Collisionally induced dephasing and rotational energy transfer in the CO2 Fermi dyad ‘red’ Q‐branch 1285 cm−1

Abstract

AbstractThe present paper is focused on the development of an adequate description of collisionally induced dephasing and rotational energy transfer (RET) in the CO2 Fermi dyad ν1/2ν2. We have made comparative analysis of two approaches to RET simulation for the 2ν2 Q‐branch 1285 cm−1 based on spectral exchange (SE) and rotational relaxation (RR) ideas. A special fitting procedure based on the minimization of an approximation error has been developed for fitting theoretical impulse responses to the experimental ones measured by picosecond time‐domain coherent anti‐Stokes Raman spectroscopy (CARS). A series of experiments on frequency‐domain CARS were carried out in order to improve measurements of the dephasing time T2 and to extend the simulation to the whole gas density range using a uniform set of fitting parameters. Special attention was paid to a detailed analysis of the rotational structure manifestation in the impulse response beating structure.
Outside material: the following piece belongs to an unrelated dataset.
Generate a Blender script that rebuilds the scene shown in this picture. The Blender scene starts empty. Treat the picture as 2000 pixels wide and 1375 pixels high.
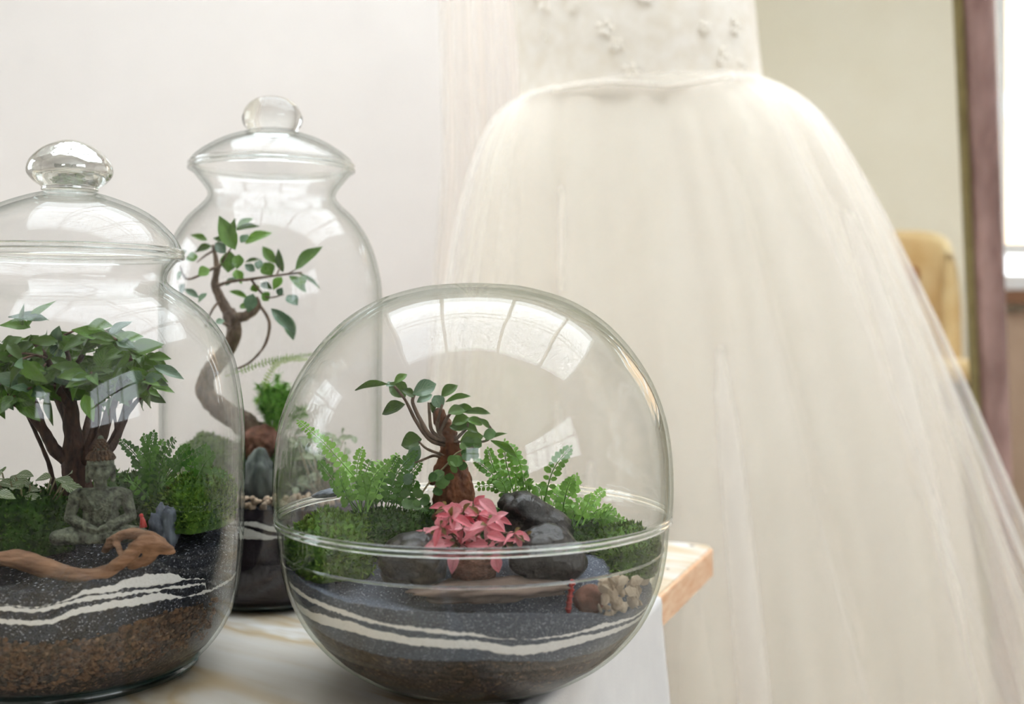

In the case of the ‘red’ Q‐branch, the RR model proved to be more appropriate in comparison with the SE model. It is shown that the rotational structure contribution to the time‐domain signal decay and the cumulative spectral width remains essential and comparable with the collisional dephasing contribution up to the highest gas densities. Copyright © 2007 John Wiley & Sons, Ltd.